@pdonias
Thanks for the reply and clarification on this.
In our environment, we are a test environment, so we are constantly spinning up VMs on isolated networks segregated by VLANs. We have admins and we have users. Users can make VMs and make use of pretty much all the resources, but they can't create or config resources (so they pretty much have "operator" access).
However, there are resources I don't want users to have access to -- or even see even if the user is granted rights higher up in the hierarchy. I would like to see the idea of an ACL "deny" which basically punches a negative access hole in the ACL hierarchical resolution.
I foresee myself mostly using the ACLs instead of the self-service set because of how we operate and because the ACLs are more transparent and (more) dynamically adjusting (i.e. using hierarchical resolution). Coming from a VMware world, the ACL model make more sense to me and I would be able to more easily map my current permission model.
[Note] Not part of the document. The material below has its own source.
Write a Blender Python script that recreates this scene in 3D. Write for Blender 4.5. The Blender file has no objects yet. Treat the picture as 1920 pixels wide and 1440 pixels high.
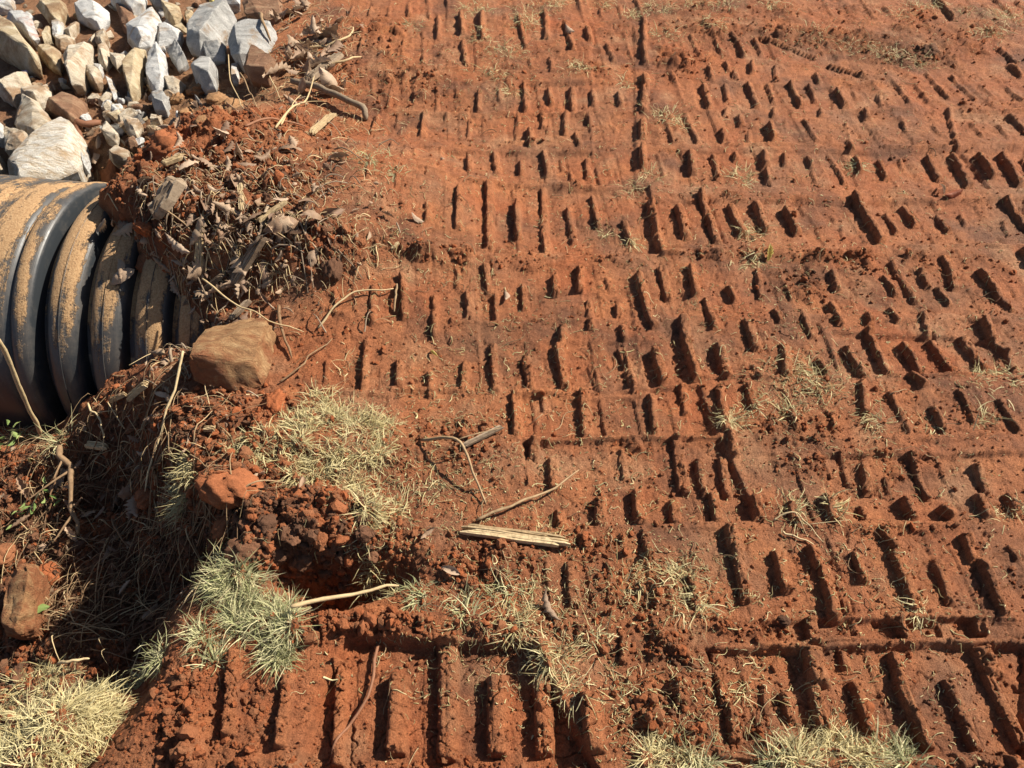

It might be nice to assign ACLs based on tags (or containers) as well. This would allow me to place certain resources into those containers/tag groups and assign ACLs based on them without considering each individual object.
In the ACL screen, right now the ACLs are individually shown. This is very noisy when you have lots of ACLs and it is hard to get a picture of the permission model. I think a reorg of how the ACL information is presented is needed to help make informed authorization decisions.